--- Collected material ---

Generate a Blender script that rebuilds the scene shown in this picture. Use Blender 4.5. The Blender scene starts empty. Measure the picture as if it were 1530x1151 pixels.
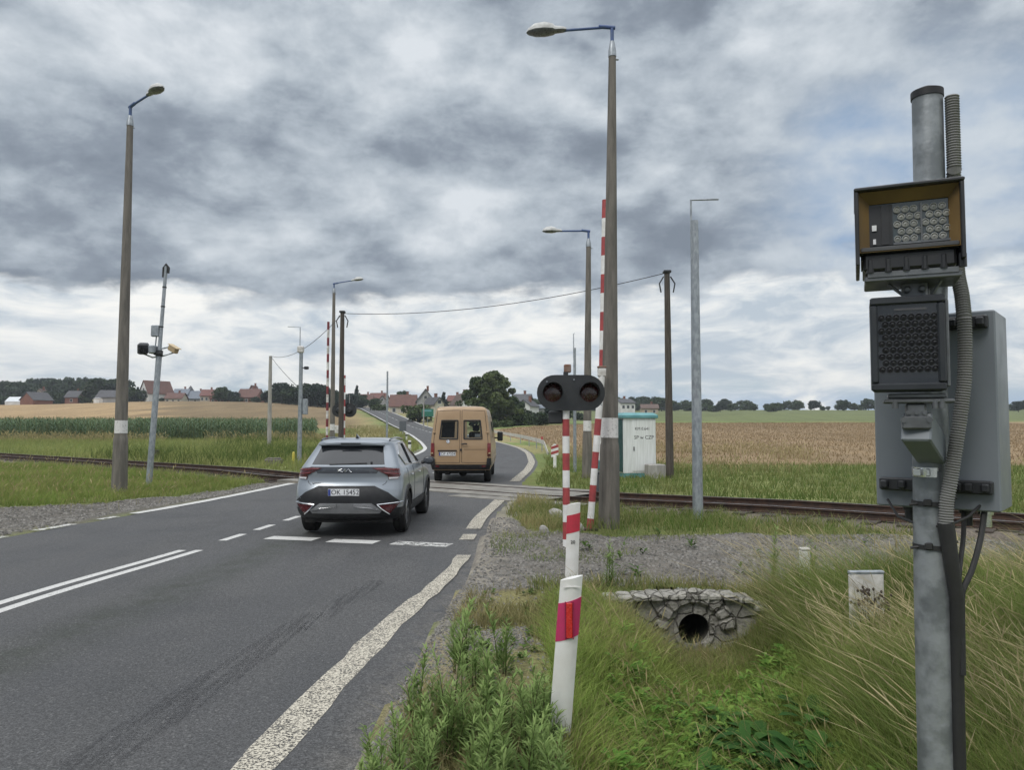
import bpy, math, random
import numpy as np
from mathutils import Vector, Matrix, Euler
SC = bpy.context.scene
COL = SC.collection
rnd = random.Random(11)
rng = np.random.default_rng(7)
PI = math.pi
# ------------------------------------------------------------------ survey: photo reading -> metres
FOC, CAMH = 1150.0, 1.9
PIT = math.atan(60.5 / FOC)
def ray(px, py):
    xc = (px - 765) / FOC; yc = (575.5 - py) / FOC
    return xc, math.cos(PIT) - yc * math.sin(PIT), math.sin(PIT) + yc * math.cos(PIT)
def at(px, py, z=0.0):
    x, y, d = ray(px, py); t = (z - CAMH) / d
    return x * t, y * t
def zat(py, Y, px=765):
    x, y, d = ray(px, py)
    return CAMH + d / y * Y
def xat(px, Y):
    x, y, d = ray(px, 620)
    return x / y * Y
# ------------------------------------------------------------------ mesh builder
class MB:
    def __init__(s): s.v = []; s.f = []; s.m = []
    def add(s, vs, fs, mi=0, M=None):
        o = len(s.v)
        if M is not None: vs = [tuple(M @ Vector(v)) for v in vs]
        s.v += [tuple(v) for v in vs]
        s.f += [tuple(i + o for i in f) for f in fs]
        s.m += [mi] * len(fs)
        return s
    def box(s, c, d, mi=0, M=None, taper=1.0, bev=0.0):
        x, y, z = d[0] / 2, d[1] / 2, d[2] / 2
        if bev > 0:
            b = min(bev, x * .9, y * .9, z * .9)
            rings = []
            for (zz, ins) in ((-z, b), (-z + b, 0), (z - b, 0), (z, b)):
                X, Y = x - ins, y - ins
                q = b
                rings.append([(-X + q, -Y, zz), (X - q, -Y, zz), (X, -Y + q, zz), (X, Y - q, zz), (X - q, Y, zz), (-X + q, Y, zz), (-X, Y - q, zz), (-X, -Y + q, zz)])
            vs = [(p[0] + c[0], p[1] + c[1], p[2] + c[2]) for r in rings for p in r]
            fs = [tuple(range(7, -1, -1)), tuple(24 + i for i in range(8))]
            for k in range(3):
                for i in range(8):
                    j = (i + 1) % 8
                    fs.append((k * 8 + i, k * 8 + j, k * 8 + 8 + j, k * 8 + 8 + i))
            return s.add(vs, fs, mi, M)
        t = taper
        vs = [(-x, -y, -z), (x, -y, -z), (x, y, -z), (-x, y, -z), (-x * t, -y * t, z), (x * t, -y * t, z), (x * t, y * t, z), (-x * t, y * t, z)]
        vs = [(a + c[0], b + c[1], e + c[2]) for a, b, e in vs]
        return s.add(vs, [(3, 2, 1, 0), (4, 5, 6, 7), (0, 1, 5, 4), (1, 2, 6, 5), (2, 3, 7, 6), (3, 0, 4, 7)], mi, M)
    def tube(s, pts, rad, n=10, mi=0, M=None, caps=True):
        pts = [Vector(p) for p in pts]
        if not hasattr(rad, '__len__'): rad = [rad] * len(pts)
        vs = []; up = None
        for i, p in enumerate(pts):
            a = pts[max(i - 1, 0)]; b = pts[min(i + 1, len(pts) - 1)]
            d = (b - a)
            if d.length < 1e-9: d = Vector((0, 0, 1))
            d.normalize()
            if up is None:
                up = Vector((0, 1, 0)) if abs(d.y) < .9 else Vector((1, 0, 0))
            u = up - d * up.dot(d)
            if u.length < 1e-6: u = d.orthogonal()
            u.normalize(); w = d.cross(u); up = u
            for k in range(n):
                t = 2 * PI * k / n
                vs.append(tuple(p + (u * math.cos(t) + w * math.sin(t)) * rad[i]))
        fs = []
        for i in range(len(pts) - 1):
            for k in range(n):
                j = (k + 1) % n
                fs.append((i * n + k, i * n + j, i * n + n + j, i * n + n + k))
        if caps:
            fs.append(tuple(range(n - 1, -1, -1))); L = (len(pts) - 1) * n
            fs.append(tuple(L + k for k in range(n)))
        return s.add(vs, fs, mi, M)
    def lathe(s, prof, n=24, mi=0, M=None, caps=True):   # prof [(r,z)]
        vs = []
        for r, z in prof:
            for k in range(n):
                t = 2 * PI * k / n
                vs.append((r * math.cos(t), r * math.sin(t), z))
        fs = []
        for i in range(len(prof) - 1):
            for k in range(n):
                j = (k + 1) % n
                fs.append((i * n + k, i * n + j, i * n + n + j, i * n + n + k))
        if caps:
            fs.append(tuple(range(n - 1, -1, -1))); L = (len(prof) - 1) * n
            fs.append(tuple(L + k for k in range(n)))
        return s.add(vs, fs, mi, M)
    def prism(s, poly, d, mi=0, M=None):      # poly in local x,z ; extruded along +y by d
        n = len(poly)
        vs = [(x, 0, z) for x, z in poly] + [(x, d, z) for x, z in poly]
        fs = [tuple(range(n)), tuple(range(2 * n - 1, n - 1, -1))]
        for i in range(n):
            j = (i + 1) % n
            fs.append((j, i, i + n, j + n))
        return s.add(vs, fs, mi, M)
    def ell(s, c, r, n=16, m=10, mi=0, M=None):
        vs = []
        for i in range(m + 1):
            a = PI * i / m
            for k in range(n):
                t = 2 * PI * k / n
                vs.append((c[0] + r[0] * math.sin(a) * math.cos(t), c[1] + r[1] * math.sin(a) * math.sin(t), c[2] - r[2] * math.cos(a)))
        fs = []
        for i in range(m):
            for k in range(n):
                j = (k + 1) % n
                fs.append((i * n + k, i * n + j, i * n + n + j, i * n + n + k))
        return s.add(vs, fs, mi, M)
    def mesh(s, name, mats, smooth=None):
        me = bpy.data.meshes.new(name)
        me.from_pydata(s.v, [], s.f)
        if not isinstance(mats, (list, tuple)): mats = [mats]
        for m in mats: me.materials.append(m)
        if len(mats) > 1: me.polygons.foreach_set('material_index', s.m)
        me.update()
        if smooth:
            me.polygons.foreach_set('use_smooth', [True] * len(s.f))
            try: me.set_sharp_from_angle(angle=math.radians(smooth))
            except Exception: pass
        return me
def link(name, me, parent=None, loc=(0, 0, 0)):
    o = bpy.data.objects.new(name, me); COL.objects.link(o)
    o.parent = parent; o.location = loc
    return o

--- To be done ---
Send back the data above word for word, with the pictures left out.

--- Output for this exercise ---
Generate a Blender script that rebuilds the scene shown in this picture. Use Blender 4.5. The Blender scene starts empty. Measure the picture as if it were 1530x1151 pixels.
import bpy, math, random
import numpy as np
from mathutils import Vector, Matrix, Euler
SC = bpy.context.scene
COL = SC.collection
rnd = random.Random(11)
rng = np.random.default_rng(7)
PI = math.pi
# ------------------------------------------------------------------ survey: photo reading -> metres
FOC, CAMH = 1150.0, 1.9
PIT = math.atan(60.5 / FOC)
def ray(px, py):
    xc = (px - 765) / FOC; yc = (575.5 - py) / FOC
    return xc, math.cos(PIT) - yc * math.sin(PIT), math.sin(PIT) + yc * math.cos(PIT)
def at(px, py, z=0.0):
    x, y, d = ray(px, py); t = (z - CAMH) / d
    return x * t, y * t
def zat(py, Y, px=765):
    x, y, d = ray(px, py)
    return CAMH + d / y * Y
def xat(px, Y):
    x, y, d = ray(px, 620)
    return x / y * Y
# ------------------------------------------------------------------ mesh builder
class MB:
    def __init__(s): s.v = []; s.f = []; s.m = []
    def add(s, vs, fs, mi=0, M=None):
        o = len(s.v)
        if M is not None: vs = [tuple(M @ Vector(v)) for v in vs]
        s.v += [tuple(v) for v in vs]
        s.f += [tuple(i + o for i in f) for f in fs]
        s.m += [mi] * len(fs)
        return s
    def box(s, c, d, mi=0, M=None, taper=1.0, bev=0.0):
        x, y, z = d[0] / 2, d[1] / 2, d[2] / 2
        if bev > 0:
            b = min(bev, x * .9, y * .9, z * .9)
            rings = []
            for (zz, ins) in ((-z, b), (-z + b, 0), (z - b, 0), (z, b)):
                X, Y = x - ins, y - ins
                q = b
                rings.append([(-X + q, -Y, zz), (X - q, -Y, zz), (X, -Y + q, zz), (X, Y - q, zz), (X - q, Y, zz), (-X + q, Y, zz), (-X, Y - q, zz), (-X, -Y + q, zz)])
            vs = [(p[0] + c[0], p[1] + c[1], p[2] + c[2]) for r in rings for p in r]
            fs = [tuple(range(7, -1, -1)), tuple(24 + i for i in range(8))]
            for k in range(3):
                for i in range(8):
                    j = (i + 1) % 8
                    fs.append((k * 8 + i, k * 8 + j, k * 8 + 8 + j, k * 8 + 8 + i))
            return s.add(vs, fs, mi, M)
        t = taper
        vs = [(-x, -y, -z), (x, -y, -z), (x, y, -z), (-x, y, -z), (-x * t, -y * t, z), (x * t, -y * t, z), (x * t, y * t, z), (-x * t, y * t, z)]
        vs = [(a + c[0], b + c[1], e + c[2]) for a, b, e in vs]
        return s.add(vs, [(3, 2, 1, 0), (4, 5, 6, 7), (0, 1, 5, 4), (1, 2, 6, 5), (2, 3, 7, 6), (3, 0, 4, 7)], mi, M)
    def tube(s, pts, rad, n=10, mi=0, M=None, caps=True):
        pts = [Vector(p) for p in pts]
        if not hasattr(rad, '__len__'): rad = [rad] * len(pts)
        vs = []; up = None
        for i, p in enumerate(pts):
            a = pts[max(i - 1, 0)]; b = pts[min(i + 1, len(pts) - 1)]
            d = (b - a)
            if d.length < 1e-9: d = Vector((0, 0, 1))
            d.normalize()
            if up is None:
                up = Vector((0, 1, 0)) if abs(d.y) < .9 else Vector((1, 0, 0))
            u = up - d * up.dot(d)
            if u.length < 1e-6: u = d.orthogonal()
            u.normalize(); w = d.cross(u); up = u
            for k in range(n):
                t = 2 * PI * k / n
                vs.append(tuple(p + (u * math.cos(t) + w * math.sin(t)) * rad[i]))
        fs = []
        for i in range(len(pts) - 1):
            for k in range(n):
                j = (k + 1) % n
                fs.append((i * n + k, i * n + j, i * n + n + j, i * n + n + k))
        if caps:
            fs.append(tuple(range(n - 1, -1, -1))); L = (len(pts) - 1) * n
            fs.append(tuple(L + k for k in range(n)))
        return s.add(vs, fs, mi, M)
    def lathe(s, prof, n=24, mi=0, M=None, caps=True):   # prof [(r,z)]
        vs = []
        for r, z in prof:
            for k in range(n):
                t = 2 * PI * k / n
                vs.append((r * math.cos(t), r * math.sin(t), z))
        fs = []
        for i in range(len(prof) - 1):
            for k in range(n):
                j = (k + 1) % n
                fs.append((i * n + k, i * n + j, i * n + n + j, i * n + n + k))
        if caps:
            fs.append(tuple(range(n - 1, -1, -1))); L = (len(prof) - 1) * n
            fs.append(tuple(L + k for k in range(n)))
        return s.add(vs, fs, mi, M)
    def prism(s, poly, d, mi=0, M=None):      # poly in local x,z ; extruded along +y by d
        n = len(poly)
        vs = [(x, 0, z) for x, z in poly] + [(x, d, z) for x, z in poly]
        fs = [tuple(range(n)), tuple(range(2 * n - 1, n - 1, -1))]
        for i in range(n):
            j = (i + 1) % n
            fs.append((j, i, i + n, j + n))
        return s.add(vs, fs, mi, M)
    def ell(s, c, r, n=16, m=10, mi=0, M=None):
        vs = []
        for i in range(m + 1):
            a = PI * i / m
            for k in range(n):
                t = 2 * PI * k / n
                vs.append((c[0] + r[0] * math.sin(a) * math.cos(t), c[1] + r[1] * math.sin(a) * math.sin(t), c[2] - r[2] * math.cos(a)))
        fs = []
        for i in range(m):
            for k in range(n):
                j = (k + 1) % n
                fs.append((i * n + k, i * n + j, i * n + n + j, i * n + n + k))
        return s.add(vs, fs, mi, M)
    def mesh(s, name, mats, smooth=None):
        me = bpy.data.meshes.new(name)
        me.from_pydata(s.v, [], s.f)
        if not isinstance(mats, (list, tuple)): mats = [mats]
        for m in mats: me.materials.append(m)
        if len(mats) > 1: me.polygons.foreach_set('material_index', s.m)
        me.update()
        if smooth:
            me.polygons.foreach_set('use_smooth', [True] * len(s.f))
            try: me.set_sharp_from_angle(angle=math.radians(smooth))
            except Exception: pass
        return me
def link(name, me, parent=None, loc=(0, 0, 0)):
    o = bpy.data.objects.new(name, me); COL.objects.link(o)
    o.parent = parent; o.location = loc
    return o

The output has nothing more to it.